Marowitz firmly believes this is contrary to the publicly stated mission of the MSC, which he sees as the basis of the venue’s support.

“The moneys raised by the theater over a period of four years, which enabled its conversion into a state-of-the-art 99-seat playhouse, were donated by hundreds of Malibu residents who subscribed to the theater’s publicly disseminated Artistic Mission Statement, and to contravene those policies would have meant violating the promises under which that money was donated,” he said.

(The total raised over the decade is some $250,000, according to Bridgeman).

“Due to strenuous efforts by the founders and legal measures invoked to combat breaches-of-contract and flagrant violations of the company’s by-laws,” he added, “their attempt has finally been frustrated and the theater can now fulfill the objectives for which it was originally created.

“Malibu Stage now has a new, unified board and can now make a new start. It will bend every effort to become the first-class professional theater for the Malibu community that it promised to be when it was first created.”

Former board member (and attorney) David Weintraub disagrees: “Everything was done 100 percent in accordance with the bylaws. Everything that the eight individuals who left the board did was intended to make the highest and best use of the facility for the community.”

“I also disagree with the statement of Charles Marowitz,” added Richard Carrigan, ex- MSC board chairman and among those who recently quit. “None of those who resigned from the board of MSC had any intention of a hostile takeover of the theater nor did they wish to degrade any production standards. That is also true of the individuals who resigned from the four or five previous boards.”

Stuart Gross, another resigning board member responding to Marowitz’s e-mail, said: “Mr. Marowitz’s statement about the Malibu Stage Board is at least hyperbolic and mostly untrue.”

“Mr. Marowitz seems to believe that the funding of a theater in Malibu is a personal mandate for his vision,” said Gross. “The majority of the board does not agree with his vision and I would suggest the poor attendance at most productions speaks of the community’s lack of same. The community outreach programs, which Mr. Marowitz alludes to, are not in effect. An artistic mission statement is not The Ten Commandments and, like the Constitution of the United States, is subject to change in the interests of the community it serves.

“Finally, Mr. Marowitz’s abuse of some of the members of the board is absolutely unacceptable behavior,” continued Gross. “If he was not thinking of me in particular when he refers to the cabal of five disruptive members, I hereby volunteer to be the sixth.”

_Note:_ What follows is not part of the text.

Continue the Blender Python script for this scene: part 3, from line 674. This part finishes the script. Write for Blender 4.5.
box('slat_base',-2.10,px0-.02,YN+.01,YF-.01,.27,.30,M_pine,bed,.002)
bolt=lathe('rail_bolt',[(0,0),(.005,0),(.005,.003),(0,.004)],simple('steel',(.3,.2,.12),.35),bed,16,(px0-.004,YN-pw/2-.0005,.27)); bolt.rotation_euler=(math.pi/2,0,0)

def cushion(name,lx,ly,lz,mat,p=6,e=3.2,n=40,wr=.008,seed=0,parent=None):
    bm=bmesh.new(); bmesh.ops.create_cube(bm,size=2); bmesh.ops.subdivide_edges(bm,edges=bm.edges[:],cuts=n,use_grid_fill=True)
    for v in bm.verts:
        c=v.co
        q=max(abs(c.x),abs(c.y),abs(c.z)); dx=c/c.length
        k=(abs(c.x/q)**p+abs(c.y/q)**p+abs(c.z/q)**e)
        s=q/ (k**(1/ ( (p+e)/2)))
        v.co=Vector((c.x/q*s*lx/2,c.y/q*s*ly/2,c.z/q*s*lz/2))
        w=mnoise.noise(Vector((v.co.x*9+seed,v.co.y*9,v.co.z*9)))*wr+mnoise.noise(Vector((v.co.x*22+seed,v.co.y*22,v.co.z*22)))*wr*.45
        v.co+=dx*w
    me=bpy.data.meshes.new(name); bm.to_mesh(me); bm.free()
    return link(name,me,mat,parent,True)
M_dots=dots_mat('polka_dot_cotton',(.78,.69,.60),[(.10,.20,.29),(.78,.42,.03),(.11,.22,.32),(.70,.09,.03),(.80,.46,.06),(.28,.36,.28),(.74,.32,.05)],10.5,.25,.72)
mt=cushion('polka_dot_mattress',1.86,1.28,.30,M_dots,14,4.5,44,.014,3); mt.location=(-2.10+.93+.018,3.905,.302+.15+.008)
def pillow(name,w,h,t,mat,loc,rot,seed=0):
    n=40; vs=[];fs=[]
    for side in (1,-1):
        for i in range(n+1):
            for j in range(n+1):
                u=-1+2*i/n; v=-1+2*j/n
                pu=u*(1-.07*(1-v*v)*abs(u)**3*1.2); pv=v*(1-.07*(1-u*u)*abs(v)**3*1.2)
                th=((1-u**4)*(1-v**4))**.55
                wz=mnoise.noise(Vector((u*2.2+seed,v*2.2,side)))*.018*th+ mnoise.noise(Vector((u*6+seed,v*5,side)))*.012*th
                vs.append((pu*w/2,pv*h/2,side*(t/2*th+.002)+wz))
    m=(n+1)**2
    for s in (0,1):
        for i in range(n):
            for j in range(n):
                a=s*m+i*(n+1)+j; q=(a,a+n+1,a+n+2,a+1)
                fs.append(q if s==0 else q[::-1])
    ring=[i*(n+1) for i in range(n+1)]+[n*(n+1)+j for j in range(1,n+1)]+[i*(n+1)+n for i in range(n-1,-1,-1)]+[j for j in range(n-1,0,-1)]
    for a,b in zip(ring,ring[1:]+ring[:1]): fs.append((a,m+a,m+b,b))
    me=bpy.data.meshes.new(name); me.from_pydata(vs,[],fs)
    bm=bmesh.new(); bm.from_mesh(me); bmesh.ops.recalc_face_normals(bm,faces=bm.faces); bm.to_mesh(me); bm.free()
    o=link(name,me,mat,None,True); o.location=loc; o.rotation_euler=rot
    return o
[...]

Former board member Alanna Tarkington sent us her reaction to the Marowitz e-mail.

“Malibu deserves a professional theater, where the physical premises are also available for community activities,” she said. “This board of directors has worked hard to bring Malibu a community-based theater despite name calling and threats of lawsuits by its artistic director, Marowitz.

“I found myself unable to ask anymore family and friends for any additional moneys to support the “Charles Marowitz Theatre” — especially since the request by the City Council for a financial accounting of the theater, before this board’s term, has not yet been reconciled.

“God Bless any new board of directors for trying!” continued Tarkington. “For it shouldn’t really take 11 years and five boards to birth a new theater. Something, obviously, is dreadfully wrong!”

A decade ago, Marowitz wrote a book about the swinging 1960s in the British theater world; it was named “Burnt Bridges.” One wonders if the title is prophetic. According to one ex-board member, last December, rather than solving the problem by firing Marowitz, the board decided to give him another chance. Now, of course, that board is essentially gone, and there is a new one (including actor Stacey Keach, producer Deke Hayward and his playwright wife, Sandra), so what the future holds for the MSC is unknown.

Carrigan, however, is optimistic.

“MSC will ultimately succeed because it is important to the community,” he said. “Malibu has no cultural center. We need one.”